Not the parent, and I don't hate Ruby or any other language. But one practical problem I have with installable scripts in interpreted languages like Ruby gems, Python/Pipx apps and NPM global scripts is that each one is an isolated silo requiring by an entire runtime. Installing the runtime isn't a big issue as it can be done with the system package manager. But each runtime requires a specific environment (like Python's site-packages) with specific settings that don't mix well with that of other language runtimes. Each one also has a separate package manager that has to be invoked for updates. In my case, there are a dozen package managers - too many to set up and remember. I use a script to update each one in a sequence.

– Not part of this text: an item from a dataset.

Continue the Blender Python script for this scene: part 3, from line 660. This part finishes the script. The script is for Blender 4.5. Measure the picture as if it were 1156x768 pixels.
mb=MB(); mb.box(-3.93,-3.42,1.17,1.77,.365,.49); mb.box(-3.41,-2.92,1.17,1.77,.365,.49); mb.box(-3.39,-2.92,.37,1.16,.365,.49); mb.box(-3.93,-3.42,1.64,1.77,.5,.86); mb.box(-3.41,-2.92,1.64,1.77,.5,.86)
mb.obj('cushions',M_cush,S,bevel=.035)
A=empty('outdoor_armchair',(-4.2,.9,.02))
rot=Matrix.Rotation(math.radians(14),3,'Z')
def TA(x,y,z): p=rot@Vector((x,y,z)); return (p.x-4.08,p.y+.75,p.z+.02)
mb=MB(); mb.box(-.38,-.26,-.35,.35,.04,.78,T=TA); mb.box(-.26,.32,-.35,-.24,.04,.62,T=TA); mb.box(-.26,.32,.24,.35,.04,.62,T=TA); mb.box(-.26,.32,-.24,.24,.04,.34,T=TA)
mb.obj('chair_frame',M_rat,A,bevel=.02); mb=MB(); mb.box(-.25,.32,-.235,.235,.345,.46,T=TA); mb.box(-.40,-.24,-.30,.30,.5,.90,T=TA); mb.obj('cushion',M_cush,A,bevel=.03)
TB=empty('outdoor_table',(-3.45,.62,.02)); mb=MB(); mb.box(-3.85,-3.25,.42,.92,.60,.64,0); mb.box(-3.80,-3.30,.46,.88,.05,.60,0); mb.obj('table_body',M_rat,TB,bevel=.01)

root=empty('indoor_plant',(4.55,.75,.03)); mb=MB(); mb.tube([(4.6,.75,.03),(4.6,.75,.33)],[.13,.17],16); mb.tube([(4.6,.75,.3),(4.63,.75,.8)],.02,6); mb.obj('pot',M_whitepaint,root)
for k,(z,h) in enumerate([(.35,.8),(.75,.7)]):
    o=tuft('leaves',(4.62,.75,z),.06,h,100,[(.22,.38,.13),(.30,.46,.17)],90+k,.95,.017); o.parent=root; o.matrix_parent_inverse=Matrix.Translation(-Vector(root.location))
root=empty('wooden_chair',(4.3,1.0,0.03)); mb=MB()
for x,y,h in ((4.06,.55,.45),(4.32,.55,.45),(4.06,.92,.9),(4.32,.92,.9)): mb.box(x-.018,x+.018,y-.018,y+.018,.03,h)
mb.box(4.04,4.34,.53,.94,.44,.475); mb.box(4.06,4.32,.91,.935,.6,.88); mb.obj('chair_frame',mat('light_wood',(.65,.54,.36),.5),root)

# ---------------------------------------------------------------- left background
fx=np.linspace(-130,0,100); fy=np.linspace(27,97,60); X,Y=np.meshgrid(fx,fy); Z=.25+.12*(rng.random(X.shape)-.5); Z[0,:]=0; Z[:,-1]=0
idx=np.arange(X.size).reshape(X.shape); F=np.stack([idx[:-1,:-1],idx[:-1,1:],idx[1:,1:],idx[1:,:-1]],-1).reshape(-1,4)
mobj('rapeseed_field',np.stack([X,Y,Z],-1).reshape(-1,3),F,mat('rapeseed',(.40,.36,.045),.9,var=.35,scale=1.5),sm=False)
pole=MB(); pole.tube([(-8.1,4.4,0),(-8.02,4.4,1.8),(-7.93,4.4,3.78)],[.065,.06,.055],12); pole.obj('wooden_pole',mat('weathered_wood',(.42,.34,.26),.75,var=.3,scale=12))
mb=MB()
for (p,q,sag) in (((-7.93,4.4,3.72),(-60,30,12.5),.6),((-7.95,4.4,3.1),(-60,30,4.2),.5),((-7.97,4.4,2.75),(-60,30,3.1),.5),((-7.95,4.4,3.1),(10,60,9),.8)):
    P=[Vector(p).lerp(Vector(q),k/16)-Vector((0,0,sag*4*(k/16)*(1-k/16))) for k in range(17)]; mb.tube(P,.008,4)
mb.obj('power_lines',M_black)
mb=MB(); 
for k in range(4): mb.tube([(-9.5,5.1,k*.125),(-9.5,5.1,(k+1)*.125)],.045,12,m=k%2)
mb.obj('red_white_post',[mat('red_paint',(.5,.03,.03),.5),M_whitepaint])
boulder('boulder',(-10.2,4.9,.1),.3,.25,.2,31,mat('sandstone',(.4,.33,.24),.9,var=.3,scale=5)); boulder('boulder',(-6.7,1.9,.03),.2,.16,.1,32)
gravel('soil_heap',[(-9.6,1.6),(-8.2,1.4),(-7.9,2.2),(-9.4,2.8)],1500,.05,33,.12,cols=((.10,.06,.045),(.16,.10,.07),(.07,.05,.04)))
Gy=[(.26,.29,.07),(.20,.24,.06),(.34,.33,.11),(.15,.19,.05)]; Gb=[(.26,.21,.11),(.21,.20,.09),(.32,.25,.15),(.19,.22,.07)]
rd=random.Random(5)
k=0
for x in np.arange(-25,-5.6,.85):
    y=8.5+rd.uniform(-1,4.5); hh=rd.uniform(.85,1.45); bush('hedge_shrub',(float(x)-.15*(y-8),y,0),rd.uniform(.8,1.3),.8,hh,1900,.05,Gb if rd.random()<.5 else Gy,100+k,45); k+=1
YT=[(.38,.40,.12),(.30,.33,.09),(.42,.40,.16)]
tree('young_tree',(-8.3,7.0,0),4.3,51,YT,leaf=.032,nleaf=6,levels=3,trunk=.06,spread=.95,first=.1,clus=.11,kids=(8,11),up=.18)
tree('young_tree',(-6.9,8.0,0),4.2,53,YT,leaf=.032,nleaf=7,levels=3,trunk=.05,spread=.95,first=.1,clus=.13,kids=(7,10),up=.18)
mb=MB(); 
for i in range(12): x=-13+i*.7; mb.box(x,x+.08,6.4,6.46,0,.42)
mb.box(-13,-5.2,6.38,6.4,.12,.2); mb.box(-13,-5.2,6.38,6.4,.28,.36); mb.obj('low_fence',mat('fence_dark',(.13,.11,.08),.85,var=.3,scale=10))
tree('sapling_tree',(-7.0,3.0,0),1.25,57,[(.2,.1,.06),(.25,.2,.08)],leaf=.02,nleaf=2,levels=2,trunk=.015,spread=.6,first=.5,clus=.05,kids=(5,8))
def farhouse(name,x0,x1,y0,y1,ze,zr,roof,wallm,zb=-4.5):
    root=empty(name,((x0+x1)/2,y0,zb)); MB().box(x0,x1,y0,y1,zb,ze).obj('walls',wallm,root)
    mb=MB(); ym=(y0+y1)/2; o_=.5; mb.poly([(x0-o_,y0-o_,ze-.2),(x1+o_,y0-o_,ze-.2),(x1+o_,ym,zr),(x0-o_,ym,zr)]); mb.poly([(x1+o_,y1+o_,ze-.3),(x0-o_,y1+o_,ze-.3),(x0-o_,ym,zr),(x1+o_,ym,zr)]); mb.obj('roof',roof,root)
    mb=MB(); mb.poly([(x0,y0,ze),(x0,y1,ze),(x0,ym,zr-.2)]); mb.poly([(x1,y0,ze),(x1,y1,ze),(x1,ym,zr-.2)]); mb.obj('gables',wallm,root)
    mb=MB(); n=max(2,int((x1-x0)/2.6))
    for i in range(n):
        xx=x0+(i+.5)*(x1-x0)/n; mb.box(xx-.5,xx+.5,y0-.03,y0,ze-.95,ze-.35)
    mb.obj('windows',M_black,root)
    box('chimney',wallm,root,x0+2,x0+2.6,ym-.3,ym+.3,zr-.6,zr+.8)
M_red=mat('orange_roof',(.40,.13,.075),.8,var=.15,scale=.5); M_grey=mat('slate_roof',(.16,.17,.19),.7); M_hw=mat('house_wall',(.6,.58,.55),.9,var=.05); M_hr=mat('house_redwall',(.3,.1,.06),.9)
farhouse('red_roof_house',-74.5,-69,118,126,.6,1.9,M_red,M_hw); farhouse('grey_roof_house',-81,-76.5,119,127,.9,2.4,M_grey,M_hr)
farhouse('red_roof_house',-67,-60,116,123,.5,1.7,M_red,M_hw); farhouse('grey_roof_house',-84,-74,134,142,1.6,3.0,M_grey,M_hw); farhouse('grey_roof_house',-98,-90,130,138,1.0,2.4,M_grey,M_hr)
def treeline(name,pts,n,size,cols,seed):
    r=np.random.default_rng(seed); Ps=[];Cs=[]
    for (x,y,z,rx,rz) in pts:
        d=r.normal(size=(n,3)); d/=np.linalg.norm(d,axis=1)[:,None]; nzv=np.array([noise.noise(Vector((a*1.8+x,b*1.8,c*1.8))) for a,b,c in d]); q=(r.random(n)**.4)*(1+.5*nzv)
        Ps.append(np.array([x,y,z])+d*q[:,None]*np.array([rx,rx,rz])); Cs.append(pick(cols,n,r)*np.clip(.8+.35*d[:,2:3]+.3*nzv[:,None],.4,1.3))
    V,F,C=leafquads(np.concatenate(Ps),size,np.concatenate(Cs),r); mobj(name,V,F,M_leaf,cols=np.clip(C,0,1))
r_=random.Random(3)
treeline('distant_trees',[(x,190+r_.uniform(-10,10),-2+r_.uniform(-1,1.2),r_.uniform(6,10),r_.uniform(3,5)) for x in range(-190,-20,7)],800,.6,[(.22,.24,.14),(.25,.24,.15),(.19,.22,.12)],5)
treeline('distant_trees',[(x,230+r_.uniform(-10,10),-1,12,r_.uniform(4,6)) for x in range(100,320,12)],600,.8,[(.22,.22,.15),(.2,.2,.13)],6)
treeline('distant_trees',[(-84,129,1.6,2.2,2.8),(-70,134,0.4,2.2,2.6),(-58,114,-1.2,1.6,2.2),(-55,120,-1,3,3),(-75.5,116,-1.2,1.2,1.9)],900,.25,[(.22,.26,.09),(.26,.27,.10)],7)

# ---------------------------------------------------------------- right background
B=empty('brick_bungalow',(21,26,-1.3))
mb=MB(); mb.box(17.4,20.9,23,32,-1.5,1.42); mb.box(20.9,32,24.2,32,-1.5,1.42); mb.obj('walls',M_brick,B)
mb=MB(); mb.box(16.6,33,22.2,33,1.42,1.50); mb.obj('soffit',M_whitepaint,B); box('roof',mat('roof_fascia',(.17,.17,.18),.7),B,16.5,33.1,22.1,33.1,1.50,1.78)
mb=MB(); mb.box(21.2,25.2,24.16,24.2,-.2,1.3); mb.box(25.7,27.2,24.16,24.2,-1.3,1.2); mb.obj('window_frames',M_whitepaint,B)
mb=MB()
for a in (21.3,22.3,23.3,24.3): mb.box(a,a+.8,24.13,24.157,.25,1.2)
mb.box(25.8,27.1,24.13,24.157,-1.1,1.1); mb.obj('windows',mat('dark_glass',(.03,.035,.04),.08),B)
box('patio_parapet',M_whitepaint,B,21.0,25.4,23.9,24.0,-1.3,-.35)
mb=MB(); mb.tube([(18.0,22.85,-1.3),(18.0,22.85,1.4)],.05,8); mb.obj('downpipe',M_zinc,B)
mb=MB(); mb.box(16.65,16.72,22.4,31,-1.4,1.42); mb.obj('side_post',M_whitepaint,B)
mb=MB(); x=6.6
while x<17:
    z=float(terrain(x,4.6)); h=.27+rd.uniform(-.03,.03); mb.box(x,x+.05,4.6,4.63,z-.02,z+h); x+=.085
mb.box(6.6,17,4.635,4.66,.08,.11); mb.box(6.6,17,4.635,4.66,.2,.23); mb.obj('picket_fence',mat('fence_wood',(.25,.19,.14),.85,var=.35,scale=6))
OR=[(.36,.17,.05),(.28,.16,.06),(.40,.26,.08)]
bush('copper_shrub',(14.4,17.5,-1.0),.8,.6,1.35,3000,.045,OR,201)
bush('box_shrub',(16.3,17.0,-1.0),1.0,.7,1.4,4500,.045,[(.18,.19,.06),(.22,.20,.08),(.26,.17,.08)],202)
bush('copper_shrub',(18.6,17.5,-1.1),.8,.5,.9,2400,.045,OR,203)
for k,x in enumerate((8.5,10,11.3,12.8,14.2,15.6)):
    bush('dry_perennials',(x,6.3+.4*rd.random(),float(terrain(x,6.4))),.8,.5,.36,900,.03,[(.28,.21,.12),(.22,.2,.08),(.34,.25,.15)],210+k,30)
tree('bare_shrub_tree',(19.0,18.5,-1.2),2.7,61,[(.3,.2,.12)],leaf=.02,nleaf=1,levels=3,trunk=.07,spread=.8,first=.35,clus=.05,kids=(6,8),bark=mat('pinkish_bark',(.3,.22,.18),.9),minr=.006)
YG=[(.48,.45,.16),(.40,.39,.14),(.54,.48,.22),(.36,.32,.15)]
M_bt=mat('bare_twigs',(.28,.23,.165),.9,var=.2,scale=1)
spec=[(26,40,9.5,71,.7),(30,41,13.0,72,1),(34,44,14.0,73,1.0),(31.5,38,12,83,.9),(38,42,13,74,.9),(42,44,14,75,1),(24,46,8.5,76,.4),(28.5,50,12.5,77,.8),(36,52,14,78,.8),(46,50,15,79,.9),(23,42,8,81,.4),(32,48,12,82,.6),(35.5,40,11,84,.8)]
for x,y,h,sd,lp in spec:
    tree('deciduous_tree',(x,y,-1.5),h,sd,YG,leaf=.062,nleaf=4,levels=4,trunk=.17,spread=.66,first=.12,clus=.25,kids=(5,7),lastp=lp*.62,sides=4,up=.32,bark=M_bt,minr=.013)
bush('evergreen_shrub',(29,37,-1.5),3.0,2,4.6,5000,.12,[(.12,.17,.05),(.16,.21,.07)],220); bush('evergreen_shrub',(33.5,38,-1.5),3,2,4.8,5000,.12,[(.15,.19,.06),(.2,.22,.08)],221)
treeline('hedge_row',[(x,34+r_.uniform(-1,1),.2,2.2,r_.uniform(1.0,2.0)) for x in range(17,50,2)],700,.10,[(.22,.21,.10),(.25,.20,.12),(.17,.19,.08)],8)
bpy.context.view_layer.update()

Compiled programs aren't that much problematic. They usually integrate well with system libraries and can be installed unobtrusively into the system (like /usr/local/bin or /opt). Or they can be packaged easily for the system package manager. Dependency issues are solved at compile time and forgotten for the most part. Artifact reuse is also better - even between languages like C++ and Rust. The only trouble I had with packaging compiled programs (for Gentoo) is when the compiled program also had JS modules in it. That was precisely due to having to deal with NPM inside a build sandbox.
You're right about runtimes being a pain. I recall that time my Ruby install got hosed by something, I don't know what, that broke Jekyll. I never figured out what happened, and after spending a lot of a time trying to fix it, I gave up, installed Hugo, converted my sites, and never looked back.
This is a valid point. I’m a big fan of Python the language myself, but packaging and distribution is quite the mess.
I honestly wish we at least got first-class support for adding say “import numpy-1.31” to the code, such that you could safely install multiple versions of a package in parallel in the global PYTHONPATH without issues.